STATED GOAL — Copy each line exactly.

DATA SECTION —
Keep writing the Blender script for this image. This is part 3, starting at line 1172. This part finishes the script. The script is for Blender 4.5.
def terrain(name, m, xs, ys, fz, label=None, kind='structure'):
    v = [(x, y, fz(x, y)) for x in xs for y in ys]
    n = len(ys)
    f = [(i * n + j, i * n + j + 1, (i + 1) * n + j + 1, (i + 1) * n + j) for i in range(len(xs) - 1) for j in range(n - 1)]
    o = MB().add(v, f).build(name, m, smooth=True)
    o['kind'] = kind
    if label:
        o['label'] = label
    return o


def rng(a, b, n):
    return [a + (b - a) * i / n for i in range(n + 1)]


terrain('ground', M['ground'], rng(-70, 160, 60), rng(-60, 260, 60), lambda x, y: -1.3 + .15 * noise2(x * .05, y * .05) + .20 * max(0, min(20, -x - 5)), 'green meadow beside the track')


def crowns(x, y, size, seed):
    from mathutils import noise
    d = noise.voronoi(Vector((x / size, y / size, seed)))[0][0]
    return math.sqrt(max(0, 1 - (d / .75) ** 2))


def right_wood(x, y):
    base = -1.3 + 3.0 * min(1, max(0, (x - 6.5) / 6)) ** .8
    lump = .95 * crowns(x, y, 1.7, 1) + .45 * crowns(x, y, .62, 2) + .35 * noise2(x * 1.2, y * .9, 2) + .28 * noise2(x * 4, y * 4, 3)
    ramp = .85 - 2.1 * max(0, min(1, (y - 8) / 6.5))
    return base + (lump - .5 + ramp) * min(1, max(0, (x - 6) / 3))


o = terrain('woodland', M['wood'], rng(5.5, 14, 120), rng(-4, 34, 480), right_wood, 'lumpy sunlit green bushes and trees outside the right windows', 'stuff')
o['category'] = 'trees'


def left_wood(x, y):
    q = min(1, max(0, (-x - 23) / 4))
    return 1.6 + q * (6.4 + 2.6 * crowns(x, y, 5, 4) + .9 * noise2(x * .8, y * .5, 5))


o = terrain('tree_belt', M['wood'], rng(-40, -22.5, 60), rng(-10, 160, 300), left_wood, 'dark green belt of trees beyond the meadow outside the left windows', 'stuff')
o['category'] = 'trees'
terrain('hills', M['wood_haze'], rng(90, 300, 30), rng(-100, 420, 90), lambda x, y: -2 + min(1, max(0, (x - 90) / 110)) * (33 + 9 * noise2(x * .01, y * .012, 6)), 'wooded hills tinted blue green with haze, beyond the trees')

ANSWER TO THIS TASK —
Keep writing the Blender script for this image. This is part 3, starting at line 1172. This part finishes the script. The script is for Blender 4.5.
def terrain(name, m, xs, ys, fz, label=None, kind='structure'):
    v = [(x, y, fz(x, y)) for x in xs for y in ys]
    n = len(ys)
    f = [(i * n + j, i * n + j + 1, (i + 1) * n + j + 1, (i + 1) * n + j) for i in range(len(xs) - 1) for j in range(n - 1)]
    o = MB().add(v, f).build(name, m, smooth=True)
    o['kind'] = kind
    if label:
        o['label'] = label
    return o


def rng(a, b, n):
    return [a + (b - a) * i / n for i in range(n + 1)]


terrain('ground', M['ground'], rng(-70, 160, 60), rng(-60, 260, 60), lambda x, y: -1.3 + .15 * noise2(x * .05, y * .05) + .20 * max(0, min(20, -x - 5)), 'green meadow beside the track')


def crowns(x, y, size, seed):
    from mathutils import noise
    d = noise.voronoi(Vector((x / size, y / size, seed)))[0][0]
    return math.sqrt(max(0, 1 - (d / .75) ** 2))


def right_wood(x, y):
    base = -1.3 + 3.0 * min(1, max(0, (x - 6.5) / 6)) ** .8
    lump = .95 * crowns(x, y, 1.7, 1) + .45 * crowns(x, y, .62, 2) + .35 * noise2(x * 1.2, y * .9, 2) + .28 * noise2(x * 4, y * 4, 3)
    ramp = .85 - 2.1 * max(0, min(1, (y - 8) / 6.5))
    return base + (lump - .5 + ramp) * min(1, max(0, (x - 6) / 3))


o = terrain('woodland', M['wood'], rng(5.5, 14, 120), rng(-4, 34, 480), right_wood, 'lumpy sunlit green bushes and trees outside the right windows', 'stuff')
o['category'] = 'trees'


def left_wood(x, y):
    q = min(1, max(0, (-x - 23) / 4))
    return 1.6 + q * (6.4 + 2.6 * crowns(x, y, 5, 4) + .9 * noise2(x * .8, y * .5, 5))


o = terrain('tree_belt', M['wood'], rng(-40, -22.5, 60), rng(-10, 160, 300), left_wood, 'dark green belt of trees beyond the meadow outside the left windows', 'stuff')
o['category'] = 'trees'
terrain('hills', M['wood_haze'], rng(90, 300, 30), rng(-100, 420, 90), lambda x, y: -2 + min(1, max(0, (x - 90) / 110)) * (33 + 9 * noise2(x * .01, y * .012, 6)), 'wooded hills tinted blue green with haze, beyond the trees')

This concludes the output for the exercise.